Reproduce the listing below exactly, beginning with its first line and ending with the line that holds "from mathutils import Vector, Matrix, Euler"; pictures are not part of the copy.

━━ Data block ━━

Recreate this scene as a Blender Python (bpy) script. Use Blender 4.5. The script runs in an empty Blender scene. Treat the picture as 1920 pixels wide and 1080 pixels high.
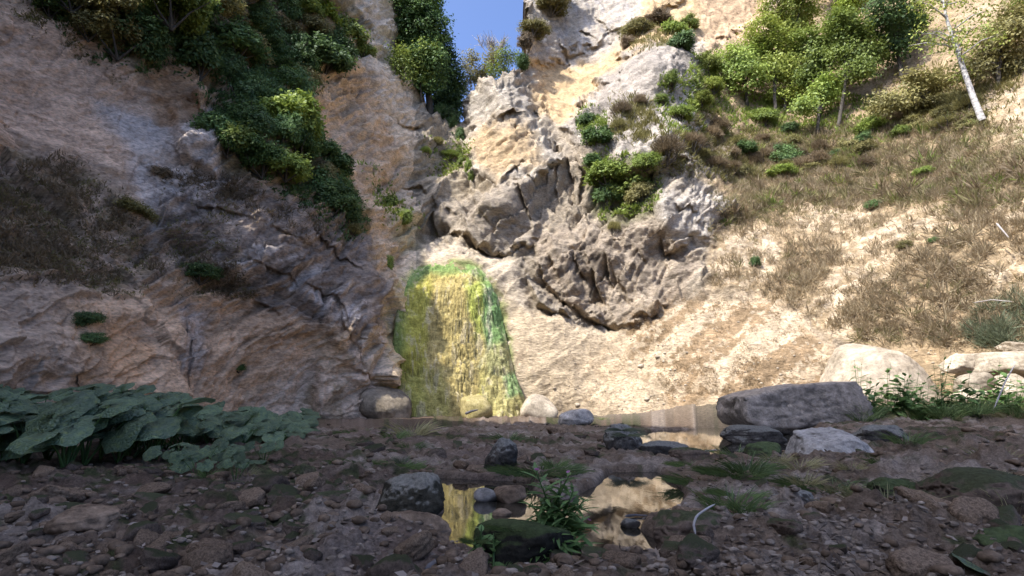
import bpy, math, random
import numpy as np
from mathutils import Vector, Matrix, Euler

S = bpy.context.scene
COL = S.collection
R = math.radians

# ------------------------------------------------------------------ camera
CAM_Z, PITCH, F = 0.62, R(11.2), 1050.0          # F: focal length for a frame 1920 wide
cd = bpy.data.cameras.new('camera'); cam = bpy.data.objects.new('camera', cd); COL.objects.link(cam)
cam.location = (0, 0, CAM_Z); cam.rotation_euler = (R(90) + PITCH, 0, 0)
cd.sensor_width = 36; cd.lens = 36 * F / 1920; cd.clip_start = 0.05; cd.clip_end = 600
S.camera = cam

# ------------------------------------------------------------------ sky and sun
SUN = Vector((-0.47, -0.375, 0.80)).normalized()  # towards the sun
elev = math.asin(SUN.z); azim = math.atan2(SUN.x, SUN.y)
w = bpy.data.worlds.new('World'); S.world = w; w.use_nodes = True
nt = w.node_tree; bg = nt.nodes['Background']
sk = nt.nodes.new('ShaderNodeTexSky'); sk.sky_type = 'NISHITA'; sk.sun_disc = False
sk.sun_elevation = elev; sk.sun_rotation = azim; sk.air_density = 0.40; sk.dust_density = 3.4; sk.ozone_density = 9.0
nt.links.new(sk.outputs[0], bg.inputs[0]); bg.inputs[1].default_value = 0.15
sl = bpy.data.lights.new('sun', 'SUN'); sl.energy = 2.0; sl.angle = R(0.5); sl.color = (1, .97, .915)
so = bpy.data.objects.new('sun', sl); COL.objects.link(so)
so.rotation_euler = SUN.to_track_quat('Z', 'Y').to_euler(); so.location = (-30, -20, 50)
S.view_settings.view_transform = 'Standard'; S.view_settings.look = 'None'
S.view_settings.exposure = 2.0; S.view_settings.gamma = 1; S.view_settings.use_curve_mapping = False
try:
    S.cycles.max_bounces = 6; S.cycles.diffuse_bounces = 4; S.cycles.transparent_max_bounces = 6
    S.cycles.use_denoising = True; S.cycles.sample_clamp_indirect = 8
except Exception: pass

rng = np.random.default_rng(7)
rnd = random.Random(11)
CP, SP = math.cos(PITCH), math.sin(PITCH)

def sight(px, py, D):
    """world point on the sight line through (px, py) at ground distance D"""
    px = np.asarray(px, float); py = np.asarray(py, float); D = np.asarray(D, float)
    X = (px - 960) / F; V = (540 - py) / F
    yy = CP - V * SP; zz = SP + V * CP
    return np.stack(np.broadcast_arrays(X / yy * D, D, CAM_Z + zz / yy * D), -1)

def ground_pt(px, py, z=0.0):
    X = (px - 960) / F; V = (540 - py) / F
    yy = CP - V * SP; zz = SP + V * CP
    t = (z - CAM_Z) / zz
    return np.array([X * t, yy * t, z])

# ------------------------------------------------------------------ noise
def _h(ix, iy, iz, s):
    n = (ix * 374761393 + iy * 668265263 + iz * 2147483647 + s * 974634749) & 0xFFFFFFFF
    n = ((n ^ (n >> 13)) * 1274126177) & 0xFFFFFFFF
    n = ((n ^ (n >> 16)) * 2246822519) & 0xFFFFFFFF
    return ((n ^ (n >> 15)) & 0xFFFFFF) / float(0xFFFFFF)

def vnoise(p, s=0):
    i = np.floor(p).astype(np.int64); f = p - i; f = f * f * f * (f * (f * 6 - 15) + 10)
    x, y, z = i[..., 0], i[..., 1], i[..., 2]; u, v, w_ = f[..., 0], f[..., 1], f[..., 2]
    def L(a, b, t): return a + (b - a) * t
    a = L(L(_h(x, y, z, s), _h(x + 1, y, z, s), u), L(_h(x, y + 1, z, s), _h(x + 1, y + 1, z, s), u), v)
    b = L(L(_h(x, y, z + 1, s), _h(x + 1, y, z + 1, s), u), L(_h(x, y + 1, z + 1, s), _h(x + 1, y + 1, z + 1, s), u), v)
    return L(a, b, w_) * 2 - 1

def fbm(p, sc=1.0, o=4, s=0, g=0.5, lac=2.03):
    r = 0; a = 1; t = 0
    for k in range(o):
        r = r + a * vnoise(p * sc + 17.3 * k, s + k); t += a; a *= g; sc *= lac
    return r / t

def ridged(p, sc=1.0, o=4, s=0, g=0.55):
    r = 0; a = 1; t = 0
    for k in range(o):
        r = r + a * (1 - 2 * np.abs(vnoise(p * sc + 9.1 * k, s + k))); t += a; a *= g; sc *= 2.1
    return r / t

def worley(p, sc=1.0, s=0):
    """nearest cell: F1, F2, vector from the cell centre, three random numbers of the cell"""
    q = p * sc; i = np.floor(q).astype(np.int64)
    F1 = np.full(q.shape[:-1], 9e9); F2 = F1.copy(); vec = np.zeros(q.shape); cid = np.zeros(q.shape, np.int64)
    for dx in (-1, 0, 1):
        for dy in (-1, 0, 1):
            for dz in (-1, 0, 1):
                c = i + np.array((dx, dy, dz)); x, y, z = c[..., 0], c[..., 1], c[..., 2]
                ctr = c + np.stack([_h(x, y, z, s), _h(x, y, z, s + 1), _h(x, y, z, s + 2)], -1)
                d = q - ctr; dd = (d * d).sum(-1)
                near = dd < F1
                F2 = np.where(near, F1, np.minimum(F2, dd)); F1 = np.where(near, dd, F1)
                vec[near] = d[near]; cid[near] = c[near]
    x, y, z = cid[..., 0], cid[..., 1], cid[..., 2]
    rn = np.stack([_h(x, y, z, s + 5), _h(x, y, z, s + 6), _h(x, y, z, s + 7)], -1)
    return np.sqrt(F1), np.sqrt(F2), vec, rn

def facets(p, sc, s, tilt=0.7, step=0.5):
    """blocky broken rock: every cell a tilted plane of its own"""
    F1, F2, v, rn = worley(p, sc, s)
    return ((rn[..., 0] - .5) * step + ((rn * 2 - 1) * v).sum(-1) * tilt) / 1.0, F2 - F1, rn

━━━

Exercise output ::
Recreate this scene as a Blender Python (bpy) script. Use Blender 4.5. The script runs in an empty Blender scene. Treat the picture as 1920 pixels wide and 1080 pixels high.
import bpy, math, random
import numpy as np
from mathutils import Vector, Matrix, Euler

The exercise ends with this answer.